The event allowed individuals in their homes and offices to exchange views on domestic violence over the air with leading political and policy-making figures, giving unprecedented exposure to an issue that has long suffered from official neglect.

Among the participants at IDB headquarters was U.S. first lady Hillary Rodham Clinton, who told listeners that domestic violence against women is one of the most serious and devastating human rights violations in the Americas. Also speaking at the conference were Billie Miller, deputy prime minister of Barbados, Ulrica Messing, minister for equality affairs of Sweden and Mayra Buvinic, chief of the IDB's Social Development Division.

A recent Gallup poll found that between 22 percent and 53 percent of respondents in Canada, Colombia, Mexico, and the United States knew personally of a case of physical aggression in the home.
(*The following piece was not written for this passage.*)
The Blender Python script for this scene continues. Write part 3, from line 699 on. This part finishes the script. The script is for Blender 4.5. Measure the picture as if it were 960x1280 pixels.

Gallup said that an estimated 30 million U.S. women suffered domestic violence at one time or another. Of those who held jobs outside of the home, between one-half and one-third of the victims said abuse by their spouses resulted in greater job absenteeism and reduced workplace efficiency. Conference speakers noted that figures such as these underscore the need to address domestic violence as a development problem that harms society as a whole.

IDB President Enrique V. Iglesias told participants that the Bank plans to incorporate projects to combat domestic violence into its programs in the areas of health, judicial reform, education, and modernization of the state. The Bank is also financing two specific programs to reduce and prevent domestic violence: one seeks to build organizational networks to prevent domestic violence, and the other is to train judges in domestic violence issues.